Grossbritanniens Premierminister David Cameron sieht keine Möglichkeit einer Rückkehr seines Landes in die EU, sollten die Briten am Donnerstag für einen Austritt stimmen. Es werde keine zweite Chance geben, über die Rolle Grossbritanniens in der EU zu entscheiden.
«Das ist eine unumkehrbare Entscheidung mit sehr schlechten Konsequenzen für die britische Wirtschaft», sagte Cameron der «Sunday Times». Cameron machte zudem klar, dass er auch im Falle eines Brexit nicht zurücktreten wolle. «Es wird kein Urteil über mich sein, wie auch immer der Ausgang ist.»
Die «Sunday Times» empfahl ihren Lesern in einem Leitartikel, zunächst für einen Austritt aus der EU zu stimmen. So solle der Druck erhöht werden, um eine tiefergehende Reform der EU zu erzielen. Diese würde es den Briten dann leichter machen, nach einem zweiten Referendum letztendlich doch in der Gemeinschaft zu bleiben.
Die «Sunday Times» griff damit einen Vorschlag des ehemaligen Londoner Bürgermeisters Boris Johnson auf, einem der prominentesten Verfechter eines «Nein» zur EU.
EU-Befürworter vorn
Die Zeitung veröffentlichte auch eine am Donnerstag und Freitag erstellte YouGov-Umfrage, wonach die EU-Befürworter wieder leicht vorne liegen. Sie kommen auf 44 Prozent, die zuletzt führenden EU-Gegner auf 43 Prozent. Auch andere am Samstag veröffentlichte Umfragen zeigen, dass die EU-Befürworter wieder mehr Zulauf bekommen.
Der Umschwung habe aber nichts mit dem tödlichen Attentat auf die Abgeordnete Jo Cox zu tun, erläuterte die «Sunday Times». Vielmehr spiegelten sich in der Erhebung wachsende Sorgen wegen möglicher wirtschaftlicher Folgen eines sogenannten Brexit wider.
Wahlkampf läuft wieder
Nach dem Attentat auf Cox war der Abstimmungskampf vorübergehend ausgesetzt worden. Am Sonntag soll er weitergehen: Premierminister Cameron stellt sich am Abend (19.45 MESZ) im BBC-Fernsehen Fragen von Zuschauern. Auch Justizminister Michael Gove, ein Austritts-Wortführer, tritt öffentlich auf.

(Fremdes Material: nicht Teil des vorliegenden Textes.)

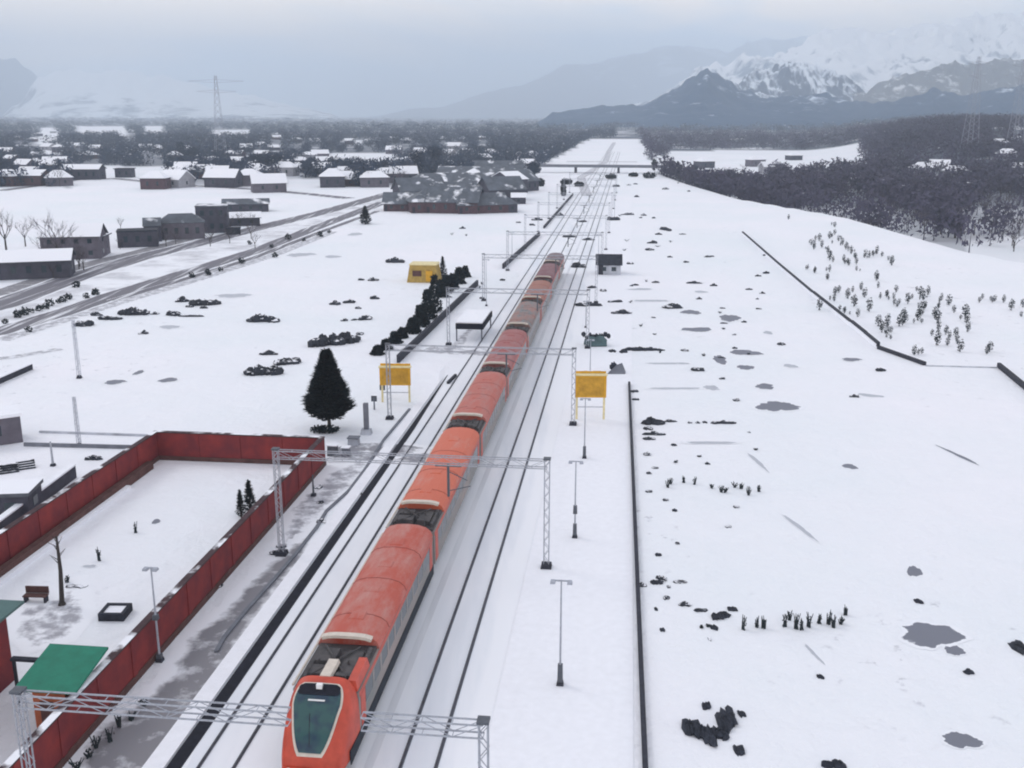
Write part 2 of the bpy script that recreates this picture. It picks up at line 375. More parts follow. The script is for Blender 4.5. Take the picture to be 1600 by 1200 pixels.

Mit Spannung wird erwartet, ob die Wortführer beider Lager ihren Ton im Wahlkampf mässigen. Kritiker hatten moniert, die Debatte sei zuletzt immer giftiger geführt worden. Sowohl Cameron als auch Labour-Oppositionschef Jeremy Corbyn plädierten nach dem Attentat dafür, Hass und Intoleranz in der Politik zu überwinden.
Die getötete Abgeordnete Cox hatte seit Beginn der Kampagne für einen Verbleib Grossbritanniens in der EU geworben. Sie hatte sich zudem für Flüchtlinge eingesetzt.
Der mutmassliche Attentäter war am Samstag bereits vor Gericht erschienen. Auf die Frage nach seinem Namen sagte er: «Tod den Verrätern, Freiheit für Grossbritannien». Die Richterin plädierte daraufhin für ein psychiatrisches Gutachten.